--- STATED EXERCISE ---
All of the material should be reproduced exactly, with pictures left out.

--- DATA SECTION ---
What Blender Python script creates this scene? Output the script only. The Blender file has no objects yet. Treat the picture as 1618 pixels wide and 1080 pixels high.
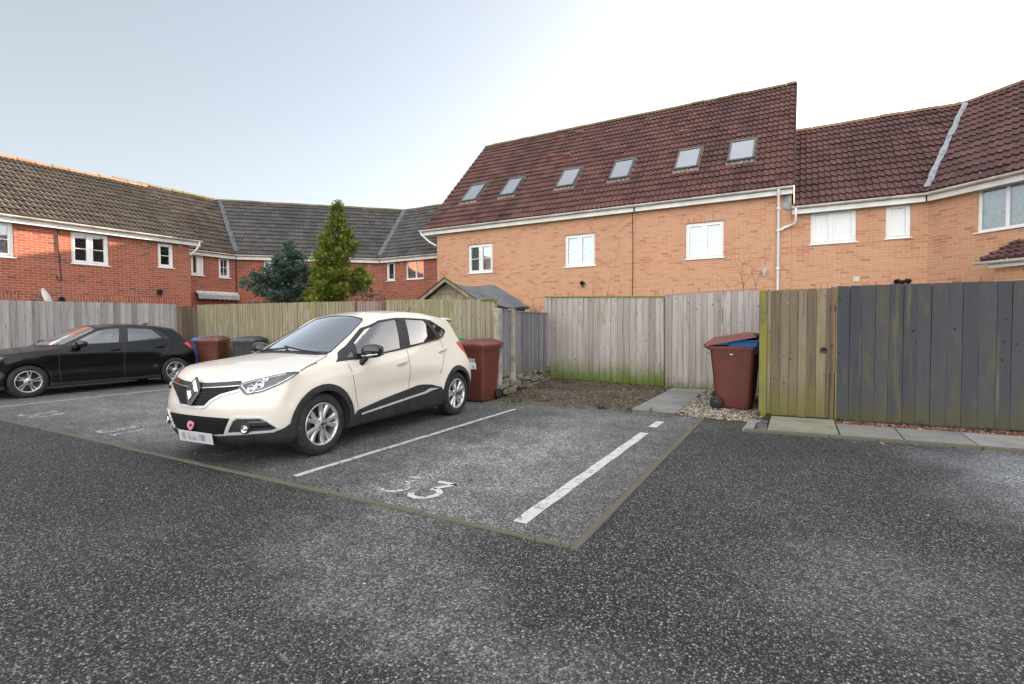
import bpy, bmesh, math, random
import numpy as np
from mathutils import Vector, Matrix, geometry
random.seed(7); RNG = np.random.default_rng(11)
SC = bpy.context.scene
COL = SC.collection
PI = math.pi
CAM_H = 1.35

# ------------------------------------------------------------------ object helpers
def link(o, parent=None):
    COL.objects.link(o)
    if parent is not None: o.parent = parent
    return o

def thing(name, label, cat, loc=(0, 0, 0), rotz=0.0, group=None):
    o = bpy.data.objects.new(name, None); o.empty_display_size = 0.2
    o.location = loc; o.rotation_euler = (0, 0, rotz)
    o['label'] = label; o['category'] = cat
    if group: o['group'] = group
    return link(o)

def tag(o, label, cat, group=None):
    o['label'] = label; o['category'] = cat
    if group: o['group'] = group
    return o

class MB:
    """collects geometry for one mesh object"""
    def __init__(s):
        s.v = []; s.f = []; s.uv = {}; s.rnd = []; s.sm = []
    def add(s, verts, faces, uv=None, rnd=0.0, smooth=False):
        b = len(s.v); s.v.extend([tuple(map(float, p)) for p in verts])
        for i, f in enumerate(faces):
            if uv is not None: s.uv[len(s.f)] = uv[i]
            s.f.append(tuple(b + k for k in f)); s.rnd.append(rnd if not hasattr(rnd, '__len__') else rnd[i]); s.sm.append(smooth)
        return s
    def box(s, lo, hi, rnd=0.0, M=None, taper=None):
        x0, y0, z0 = lo; x1, y1, z1 = hi
        P = [(x0, y0, z0), (x1, y0, z0), (x1, y1, z0), (x0, y1, z0), (x0, y0, z1), (x1, y0, z1), (x1, y1, z1), (x0, y1, z1)]
        if M is not None: P = [tuple(M @ Vector(p)) for p in P]
        return s.add(P, [(0, 3, 2, 1), (4, 5, 6, 7), (0, 1, 5, 4), (1, 2, 6, 5), (2, 3, 7, 6), (3, 0, 4, 7)], rnd=rnd)
    def quad(s, a, b, c, d, uv=None, rnd=0.0):
        return s.add([a, b, c, d], [(0, 1, 2, 3)], uv=[uv] if uv else None, rnd=rnd)
    def tube(s, path, r, n=8, caps=True, rnd=0.0, smooth=True):
        path = [Vector(p) for p in path]; rings = []
        rr = r if hasattr(r, '__len__') else [r] * len(path)
        prev = None
        for i, p in enumerate(path):
            if i == 0: t = path[1] - p
            elif i == len(path) - 1: t = p - path[-2]
            else: t = (path[i + 1] - p).normalized() + (p - path[i - 1]).normalized()
            t.normalize()
            if prev is None:
                u = t.orthogonal().normalized()
            else:
                u = prev - t * prev.dot(t); u.normalize()
            prev = u; w = t.cross(u)
            rings.append([p + (u * math.cos(2 * PI * k / n) + w * math.sin(2 * PI * k / n)) * rr[i] for k in range(n)])
        V = [q for ring in rings for q in ring]; F = []
        for i in range(len(path) - 1):
            for k in range(n):
                F.append((i * n + k, i * n + (k + 1) % n, (i + 1) * n + (k + 1) % n, (i + 1) * n + k))
        s.add(V, F, rnd=rnd, smooth=smooth)
        if caps:
            s.add(rings[0], [tuple(range(n))[::-1]], rnd=rnd); s.add(rings[-1], [tuple(range(n))], rnd=rnd)
        return s
    def lathe(s, prof, n=32, axis='x', c=(0, 0, 0), rnd=0.0, smooth=True, closed=False):
        """prof: (along axis, radius)"""
        V = []; F = []; m = len(prof)
        for k in range(n):
            a = 2 * PI * k / n; ca, sa = math.cos(a), math.sin(a)
            for (t, r) in prof:
                p = {'x': (t, r * ca, r * sa), 'y': (r * sa, t, r * ca), 'z': (r * ca, r * sa, t)}[axis]
                V.append((p[0] + c[0], p[1] + c[1], p[2] + c[2]))
        for k in range(n):
            k2 = (k + 1) % n
            for i in range(m - 1 if not closed else m):
                j = (i + 1) % m
                F.append((k * m + i, k2 * m + i, k2 * m + j, k * m + j))
        return s.add(V, F, rnd=rnd, smooth=smooth)
    def prism(s, poly, h0, h1, fn, rnd=0.0):
        """poly of 2-d points, fn(a,b,h)->3-d"""
        n = len(poly); V = [fn(a, b, h0) for a, b in poly] + [fn(a, b, h1) for a, b in poly]
        F = [tuple(range(n))[::-1], tuple(range(n, 2 * n))] + [(k, (k + 1) % n, n + (k + 1) % n, n + k) for k in range(n)]
        return s.add(V, F, rnd=rnd)
    def grid(s, P, nu, nv, rnd=0.0, smooth=True, wrap=False):
        F = []
        for j in range(nv - 1):
            for i in range(nu if wrap else nu - 1):
                i2 = (i + 1) % nu
                F.append((j * nu + i, j * nu + i2, (j + 1) * nu + i2, (j + 1) * nu + i))
        return s.add(P, F, rnd=rnd, smooth=smooth)
    def build(s, name, mat, parent=None, bevel=0.0, fixn=False, loc=None):
        me = bpy.data.meshes.new(name)
        me.from_pydata(s.v, [], s.f)
        if s.uv:
            L = me.uv_layers.new(name='UVMap')
            for i, uv in s.uv.items():
                p = me.polygons[i]
                for k, li in enumerate(p.loop_indices): L.data[li].uv = uv[k]
        a = me.attributes.new('rnd', 'FLOAT', 'FACE'); a.data.foreach_set('value', np.array(s.rnd, dtype=np.float32))
        me.polygons.foreach_set('use_smooth', np.array(s.sm, dtype=bool))
        if bevel or fixn:
            bm = bmesh.new(); bm.from_mesh(me)
            if fixn: bmesh.ops.recalc_face_normals(bm, faces=bm.faces)
            if bevel:
                bmesh.ops.remove_doubles(bm, verts=bm.verts, dist=1e-5)
                es = [e for e in bm.edges if len(e.link_faces) == 2 and e.calc_face_angle(0) > 0.6]
                bmesh.ops.bevel(bm, geom=es, offset=bevel, segments=2, affect='EDGES', profile=0.5, clamp_overlap=True)
            bm.to_mesh(me); bm.free()
        me.update()
        me.materials.append(mat)
        o = bpy.data.objects.new(name, me)
        if loc is not None: o.location = loc
        return link(o, parent)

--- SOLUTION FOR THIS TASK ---
What Blender Python script creates this scene? Output the script only. The Blender file has no objects yet. Treat the picture as 1618 pixels wide and 1080 pixels high.
import bpy, bmesh, math, random
import numpy as np
from mathutils import Vector, Matrix, geometry
random.seed(7); RNG = np.random.default_rng(11)
SC = bpy.context.scene
COL = SC.collection
PI = math.pi
CAM_H = 1.35

# ------------------------------------------------------------------ object helpers
def link(o, parent=None):
    COL.objects.link(o)
    if parent is not None: o.parent = parent
    return o

def thing(name, label, cat, loc=(0, 0, 0), rotz=0.0, group=None):
    o = bpy.data.objects.new(name, None); o.empty_display_size = 0.2
    o.location = loc; o.rotation_euler = (0, 0, rotz)
    o['label'] = label; o['category'] = cat
    if group: o['group'] = group
    return link(o)

def tag(o, label, cat, group=None):
    o['label'] = label; o['category'] = cat
    if group: o['group'] = group
    return o

class MB:
    """collects geometry for one mesh object"""
    def __init__(s):
        s.v = []; s.f = []; s.uv = {}; s.rnd = []; s.sm = []
    def add(s, verts, faces, uv=None, rnd=0.0, smooth=False):
        b = len(s.v); s.v.extend([tuple(map(float, p)) for p in verts])
        for i, f in enumerate(faces):
            if uv is not None: s.uv[len(s.f)] = uv[i]
            s.f.append(tuple(b + k for k in f)); s.rnd.append(rnd if not hasattr(rnd, '__len__') else rnd[i]); s.sm.append(smooth)
        return s
    def box(s, lo, hi, rnd=0.0, M=None, taper=None):
        x0, y0, z0 = lo; x1, y1, z1 = hi
        P = [(x0, y0, z0), (x1, y0, z0), (x1, y1, z0), (x0, y1, z0), (x0, y0, z1), (x1, y0, z1), (x1, y1, z1), (x0, y1, z1)]
        if M is not None: P = [tuple(M @ Vector(p)) for p in P]
        return s.add(P, [(0, 3, 2, 1), (4, 5, 6, 7), (0, 1, 5, 4), (1, 2, 6, 5), (2, 3, 7, 6), (3, 0, 4, 7)], rnd=rnd)
    def quad(s, a, b, c, d, uv=None, rnd=0.0):
        return s.add([a, b, c, d], [(0, 1, 2, 3)], uv=[uv] if uv else None, rnd=rnd)
    def tube(s, path, r, n=8, caps=True, rnd=0.0, smooth=True):
        path = [Vector(p) for p in path]; rings = []
        rr = r if hasattr(r, '__len__') else [r] * len(path)
        prev = None
        for i, p in enumerate(path):
            if i == 0: t = path[1] - p
            elif i == len(path) - 1: t = p - path[-2]
            else: t = (path[i + 1] - p).normalized() + (p - path[i - 1]).normalized()
            t.normalize()
            if prev is None:
                u = t.orthogonal().normalized()
            else:
                u = prev - t * prev.dot(t); u.normalize()
            prev = u; w = t.cross(u)
            rings.append([p + (u * math.cos(2 * PI * k / n) + w * math.sin(2 * PI * k / n)) * rr[i] for k in range(n)])
        V = [q for ring in rings for q in ring]; F = []
        for i in range(len(path) - 1):
            for k in range(n):
                F.append((i * n + k, i * n + (k + 1) % n, (i + 1) * n + (k + 1) % n, (i + 1) * n + k))
        s.add(V, F, rnd=rnd, smooth=smooth)
        if caps:
            s.add(rings[0], [tuple(range(n))[::-1]], rnd=rnd); s.add(rings[-1], [tuple(range(n))], rnd=rnd)
        return s
    def lathe(s, prof, n=32, axis='x', c=(0, 0, 0), rnd=0.0, smooth=True, closed=False):
        """prof: (along axis, radius)"""
        V = []; F = []; m = len(prof)
        for k in range(n):
            a = 2 * PI * k / n; ca, sa = math.cos(a), math.sin(a)
            for (t, r) in prof:
                p = {'x': (t, r * ca, r * sa), 'y': (r * sa, t, r * ca), 'z': (r * ca, r * sa, t)}[axis]
                V.append((p[0] + c[0], p[1] + c[1], p[2] + c[2]))
        for k in range(n):
            k2 = (k + 1) % n
            for i in range(m - 1 if not closed else m):
                j = (i + 1) % m
                F.append((k * m + i, k2 * m + i, k2 * m + j, k * m + j))
        return s.add(V, F, rnd=rnd, smooth=smooth)
    def prism(s, poly, h0, h1, fn, rnd=0.0):
        """poly of 2-d points, fn(a,b,h)->3-d"""
        n = len(poly); V = [fn(a, b, h0) for a, b in poly] + [fn(a, b, h1) for a, b in poly]
        F = [tuple(range(n))[::-1], tuple(range(n, 2 * n))] + [(k, (k + 1) % n, n + (k + 1) % n, n + k) for k in range(n)]
        return s.add(V, F, rnd=rnd)
    def grid(s, P, nu, nv, rnd=0.0, smooth=True, wrap=False):
        F = []
        for j in range(nv - 1):
            for i in range(nu if wrap else nu - 1):
                i2 = (i + 1) % nu
                F.append((j * nu + i, j * nu + i2, (j + 1) * nu + i2, (j + 1) * nu + i))
        return s.add(P, F, rnd=rnd, smooth=smooth)
    def build(s, name, mat, parent=None, bevel=0.0, fixn=False, loc=None):
        me = bpy.data.meshes.new(name)
        me.from_pydata(s.v, [], s.f)
        if s.uv:
            L = me.uv_layers.new(name='UVMap')
            for i, uv in s.uv.items():
                p = me.polygons[i]
                for k, li in enumerate(p.loop_indices): L.data[li].uv = uv[k]
        a = me.attributes.new('rnd', 'FLOAT', 'FACE'); a.data.foreach_set('value', np.array(s.rnd, dtype=np.float32))
        me.polygons.foreach_set('use_smooth', np.array(s.sm, dtype=bool))
        if bevel or fixn:
            bm = bmesh.new(); bm.from_mesh(me)
            if fixn: bmesh.ops.recalc_face_normals(bm, faces=bm.faces)
            if bevel:
                bmesh.ops.remove_doubles(bm, verts=bm.verts, dist=1e-5)
                es = [e for e in bm.edges if len(e.link_faces) == 2 and e.calc_face_angle(0) > 0.6]
                bmesh.ops.bevel(bm, geom=es, offset=bevel, segments=2, affect='EDGES', profile=0.5, clamp_overlap=True)
            bm.to_mesh(me); bm.free()
        me.update()
        me.materials.append(mat)
        o = bpy.data.objects.new(name, me)
        if loc is not None: o.location = loc
        return link(o, parent)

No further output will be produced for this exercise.